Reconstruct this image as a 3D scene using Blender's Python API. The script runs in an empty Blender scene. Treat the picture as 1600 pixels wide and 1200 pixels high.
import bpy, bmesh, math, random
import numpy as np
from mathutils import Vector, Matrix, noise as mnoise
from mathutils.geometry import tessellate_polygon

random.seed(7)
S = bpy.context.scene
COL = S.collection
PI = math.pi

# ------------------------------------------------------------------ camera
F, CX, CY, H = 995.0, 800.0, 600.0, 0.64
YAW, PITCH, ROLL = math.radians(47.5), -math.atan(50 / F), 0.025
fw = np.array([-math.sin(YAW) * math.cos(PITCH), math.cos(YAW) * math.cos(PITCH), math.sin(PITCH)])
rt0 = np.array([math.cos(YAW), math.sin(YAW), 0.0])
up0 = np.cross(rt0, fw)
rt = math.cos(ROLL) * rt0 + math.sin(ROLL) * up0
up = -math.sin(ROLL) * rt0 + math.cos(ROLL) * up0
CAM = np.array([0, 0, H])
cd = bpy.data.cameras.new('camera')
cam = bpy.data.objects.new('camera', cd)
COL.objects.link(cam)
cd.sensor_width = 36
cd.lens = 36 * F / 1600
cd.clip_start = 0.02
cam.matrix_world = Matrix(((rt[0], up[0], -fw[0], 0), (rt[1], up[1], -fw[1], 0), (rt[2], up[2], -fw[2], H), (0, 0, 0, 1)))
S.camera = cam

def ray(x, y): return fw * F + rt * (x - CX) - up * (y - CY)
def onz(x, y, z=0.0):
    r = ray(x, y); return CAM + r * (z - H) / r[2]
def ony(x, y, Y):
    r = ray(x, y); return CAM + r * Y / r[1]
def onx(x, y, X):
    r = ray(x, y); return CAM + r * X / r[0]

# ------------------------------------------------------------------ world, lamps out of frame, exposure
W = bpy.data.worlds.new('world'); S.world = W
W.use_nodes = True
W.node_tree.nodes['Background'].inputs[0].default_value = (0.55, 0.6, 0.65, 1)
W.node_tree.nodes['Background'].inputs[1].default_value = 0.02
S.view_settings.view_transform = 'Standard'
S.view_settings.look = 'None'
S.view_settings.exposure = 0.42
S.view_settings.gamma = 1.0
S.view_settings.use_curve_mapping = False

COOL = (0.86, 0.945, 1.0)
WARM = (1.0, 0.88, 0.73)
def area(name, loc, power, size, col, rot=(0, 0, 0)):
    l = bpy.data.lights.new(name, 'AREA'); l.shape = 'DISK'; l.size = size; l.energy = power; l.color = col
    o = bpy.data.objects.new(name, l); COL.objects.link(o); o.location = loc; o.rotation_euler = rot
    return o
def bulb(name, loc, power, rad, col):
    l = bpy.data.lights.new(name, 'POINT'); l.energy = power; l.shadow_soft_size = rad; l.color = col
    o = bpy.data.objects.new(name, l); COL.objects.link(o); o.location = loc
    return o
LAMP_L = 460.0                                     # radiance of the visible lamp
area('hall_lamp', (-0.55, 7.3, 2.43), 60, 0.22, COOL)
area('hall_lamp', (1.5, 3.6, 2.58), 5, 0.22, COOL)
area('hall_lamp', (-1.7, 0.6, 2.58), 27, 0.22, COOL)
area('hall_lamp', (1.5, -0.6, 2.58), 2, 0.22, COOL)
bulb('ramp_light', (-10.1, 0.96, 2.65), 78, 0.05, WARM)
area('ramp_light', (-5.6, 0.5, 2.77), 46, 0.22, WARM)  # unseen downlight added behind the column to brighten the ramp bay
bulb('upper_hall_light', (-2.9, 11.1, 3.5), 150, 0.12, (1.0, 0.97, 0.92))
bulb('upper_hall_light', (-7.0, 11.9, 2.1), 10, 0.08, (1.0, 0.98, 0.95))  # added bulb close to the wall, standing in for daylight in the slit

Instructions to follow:
Your task is to quote the listing above word for word.

Task response:
Reconstruct this image as a 3D scene using Blender's Python API. The script runs in an empty Blender scene. Treat the picture as 1600 pixels wide and 1200 pixels high.
import bpy, bmesh, math, random
import numpy as np
from mathutils import Vector, Matrix, noise as mnoise
from mathutils.geometry import tessellate_polygon

random.seed(7)
S = bpy.context.scene
COL = S.collection
PI = math.pi

# ------------------------------------------------------------------ camera
F, CX, CY, H = 995.0, 800.0, 600.0, 0.64
YAW, PITCH, ROLL = math.radians(47.5), -math.atan(50 / F), 0.025
fw = np.array([-math.sin(YAW) * math.cos(PITCH), math.cos(YAW) * math.cos(PITCH), math.sin(PITCH)])
rt0 = np.array([math.cos(YAW), math.sin(YAW), 0.0])
up0 = np.cross(rt0, fw)
rt = math.cos(ROLL) * rt0 + math.sin(ROLL) * up0
up = -math.sin(ROLL) * rt0 + math.cos(ROLL) * up0
CAM = np.array([0, 0, H])
cd = bpy.data.cameras.new('camera')
cam = bpy.data.objects.new('camera', cd)
COL.objects.link(cam)
cd.sensor_width = 36
cd.lens = 36 * F / 1600
cd.clip_start = 0.02
cam.matrix_world = Matrix(((rt[0], up[0], -fw[0], 0), (rt[1], up[1], -fw[1], 0), (rt[2], up[2], -fw[2], H), (0, 0, 0, 1)))
S.camera = cam

def ray(x, y): return fw * F + rt * (x - CX) - up * (y - CY)
def onz(x, y, z=0.0):
    r = ray(x, y); return CAM + r * (z - H) / r[2]
def ony(x, y, Y):
    r = ray(x, y); return CAM + r * Y / r[1]
def onx(x, y, X):
    r = ray(x, y); return CAM + r * X / r[0]

# ------------------------------------------------------------------ world, lamps out of frame, exposure
W = bpy.data.worlds.new('world'); S.world = W
W.use_nodes = True
W.node_tree.nodes['Background'].inputs[0].default_value = (0.55, 0.6, 0.65, 1)
W.node_tree.nodes['Background'].inputs[1].default_value = 0.02
S.view_settings.view_transform = 'Standard'
S.view_settings.look = 'None'
S.view_settings.exposure = 0.42
S.view_settings.gamma = 1.0
S.view_settings.use_curve_mapping = False

COOL = (0.86, 0.945, 1.0)
WARM = (1.0, 0.88, 0.73)
def area(name, loc, power, size, col, rot=(0, 0, 0)):
    l = bpy.data.lights.new(name, 'AREA'); l.shape = 'DISK'; l.size = size; l.energy = power; l.color = col
    o = bpy.data.objects.new(name, l); COL.objects.link(o); o.location = loc; o.rotation_euler = rot
    return o
def bulb(name, loc, power, rad, col):
    l = bpy.data.lights.new(name, 'POINT'); l.energy = power; l.shadow_soft_size = rad; l.color = col
    o = bpy.data.objects.new(name, l); COL.objects.link(o); o.location = loc
    return o
LAMP_L = 460.0                                     # radiance of the visible lamp
area('hall_lamp', (-0.55, 7.3, 2.43), 60, 0.22, COOL)
area('hall_lamp', (1.5, 3.6, 2.58), 5, 0.22, COOL)
area('hall_lamp', (-1.7, 0.6, 2.58), 27, 0.22, COOL)
area('hall_lamp', (1.5, -0.6, 2.58), 2, 0.22, COOL)
bulb('ramp_light', (-10.1, 0.96, 2.65), 78, 0.05, WARM)
area('ramp_light', (-5.6, 0.5, 2.77), 46, 0.22, WARM)  # unseen downlight added behind the column to brighten the ramp bay
bulb('upper_hall_light', (-2.9, 11.1, 3.5), 150, 0.12, (1.0, 0.97, 0.92))
bulb('upper_hall_light', (-7.0, 11.9, 2.1), 10, 0.08, (1.0, 0.98, 0.95))  # added bulb close to the wall, standing in for daylight in the slit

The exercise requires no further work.